Attendu qu'en statuant ainsi, alors que l'action en restitution n'est qu'une simple faculté ouverte au propriétaire dispensé de faire reconnaître son droit de propriété et n'est soumise à aucun délai, la cour d'appel a violé le texte susvisé ;

PAR CES MOTIFS :

CASSE ET ANNULE, dans toutes ses dispositions, l'arrêt rendu le 10 mai 2011, entre les parties, par la cour d'appel de Montpellier ; remet, en conséquence, la cause et les parties dans l'état où elles se trouvaient avant ledit arrêt et, pour être fait droit, les renvoie devant la cour d'appel de Montpellier, autrement composée ;

Condamne M. Y... aux dépens ;

Vu l'article 700 du code de procédure civile, rejette les demandes ;

Dit que sur les diligences du procureur général près la Cour de cassation, le présent arrêt sera transmis pour être transcrit en marge ou à la suite de l'arrêt cassé ;

Ainsi fait et jugé par la Cour de cassation, chambre commerciale, financière et économique, et prononcé par le président en son audience publique du dix-huit septembre deux mille douze.

MOYEN ANNEXE au présent arrêt


Moyen produit par la SCP Vincent et Ohl, avocat aux Conseils, pour M. et Mme Z..., M. A..., Mme B... et le GAEC Thibaudeau.

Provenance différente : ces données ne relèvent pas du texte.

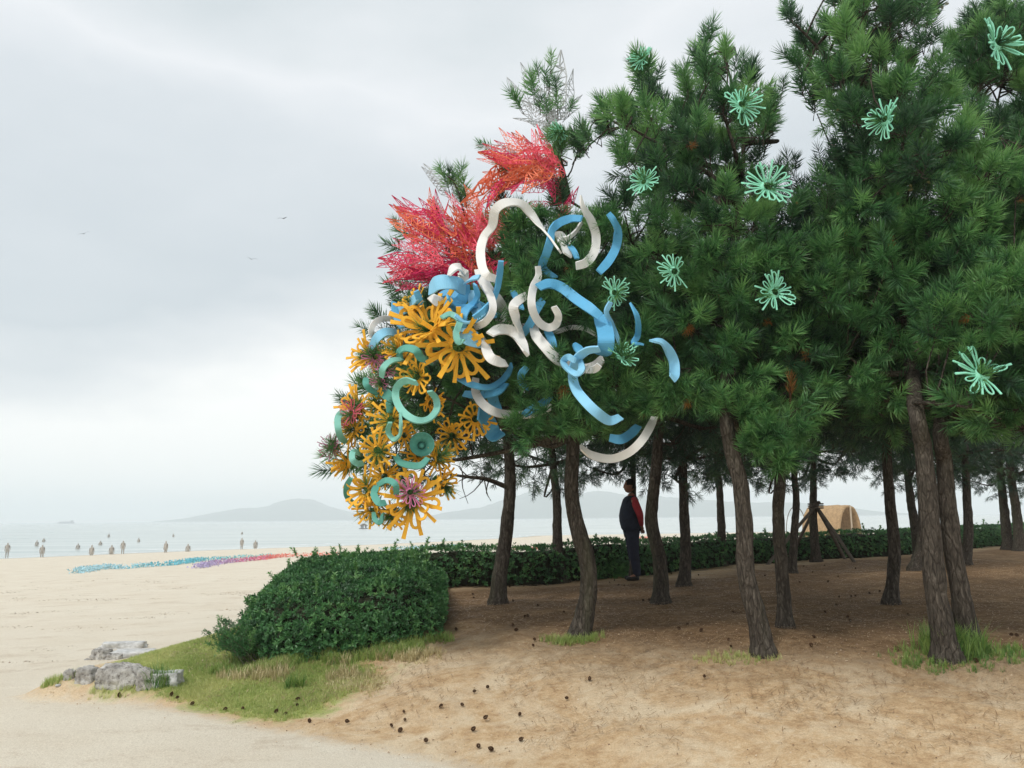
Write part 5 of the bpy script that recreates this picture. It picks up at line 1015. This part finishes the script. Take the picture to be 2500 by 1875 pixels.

En ce que l'arrêt attaqué a rejeté les demandes formées par les consorts Marie-Carmen et René Z..., Bernard A..., Josette B..., et par le Gaec Thibaudeau tendant à la condamnation, à titre personnel, de Maître Y..., mandataire judiciaire, à leur payer diverses sommes à titre de dommages et intérêts pour avoir engagé à leur égard sa responsabilité professionnelle ;

Aux motifs propres que le litige relève des dispositions de la loi n° 85-98 du 25 janvier 1985 et du décret n° 85-1388 du 27 décembre 1985 ; qu'aux termes des articles L. 621-115 et suivants du code de commerce dans sa rédaction applicable en la cause et 85-1 et suivants du décret précité, la revendication des meubles ne peut être exercée que dans le délai de trois mois suivant la publication du jugement ouvrant la procédure de redressement judiciaire ou de liquidation judiciaire immédiate et la demande de revendication est adressée dans ce délai par lettre recommandée avec demande d'avis de réception au mandataire de justice ; qu'aucun des appelants n'a exercé d'action en revendication dans ces forme et délai ; que, dès lors, ils ne sont pas fondés à reprocher à M. Y... d'avoir commis une faute engageant sa responsabilité en ayant procédé à la distribution des stocks de vin entre les seuls vingt-six propriétaires revendiquants ; que le jugement entrepris sera confirmé ;

Et aux motifs éventuellement adoptés des premiers juges que de même les demandeurs ne peuvent invoquer le bénéfice des dispositions de l'article L. 621-116 qui est applicable au propriétaire d'un bien lorsque le contrat sur ce bien a fait l'objet d'une publicité ; que cette disposition s'applique essentiellement aux contrats de crédit bail qui font l'objet d'une publication spécifique ; qu'en toute hypothèse, dans le cadre de cet article, le propriétaire, s'il est dispensé de faire reconnaître sa propriété, doit néanmoins exercer une action en restitution dans les conditions spécifiées à l'article 85-4 du décret et est soumis à des délais ; que force est de constater que les demandeurs n'ont diligenté aucune action en revendication, voire même en restitution, dans les délais impartis ;

1°/ Alors que la dispense de revendication bénéficie à tous les propriétaires de biens mobiliers qui se trouvent confiés au débiteur en procédure collective, par suite d'un contrat publié ayant fait l'objet d'une publicité ; qu'en opposant aux prétentions des adhérents à la coopérative, par motifs adoptés des premiers juges, que ce texte « s'applique essentiellement aux contrats de crédit-bail qui font l'objet d'une publication spécifique », au lieu de rechercher ainsi qu'elle y était invitée, si les biens que constituaient les récoltes confiées à la coopérative n'étaient pas restés la propriété des adhérents en vertu d'un contrat publié, de sorte qu'ils étaient dispensés de revendication, la cour d'appel a privé sa décision de base légale au regard des articles L. 621-115 et L. 621-116 du code de commerce, dans leur rédaction antérieure à la loi du 26 juillet 2005 de sauvegarde des entreprises ;

2°/ Et alors que l'article 85-4 du décret n° 85-1388 du 27 décembre 1985 se limite à prévoir qu'en l'absence de restitution du bien, celui-ci peut être vendu à l'expiration d'un délai d'un mois après l'envoi d'une mise en demeure au propriétaire ; qu'en opposant aux prétentions des adhérents à la coopérative la circonstance qu'ils n'auraient pas formé de demande de restitution dans le délai prétendument imparti, la cour d'appel a violé par fausse application les dispositions de ce texte.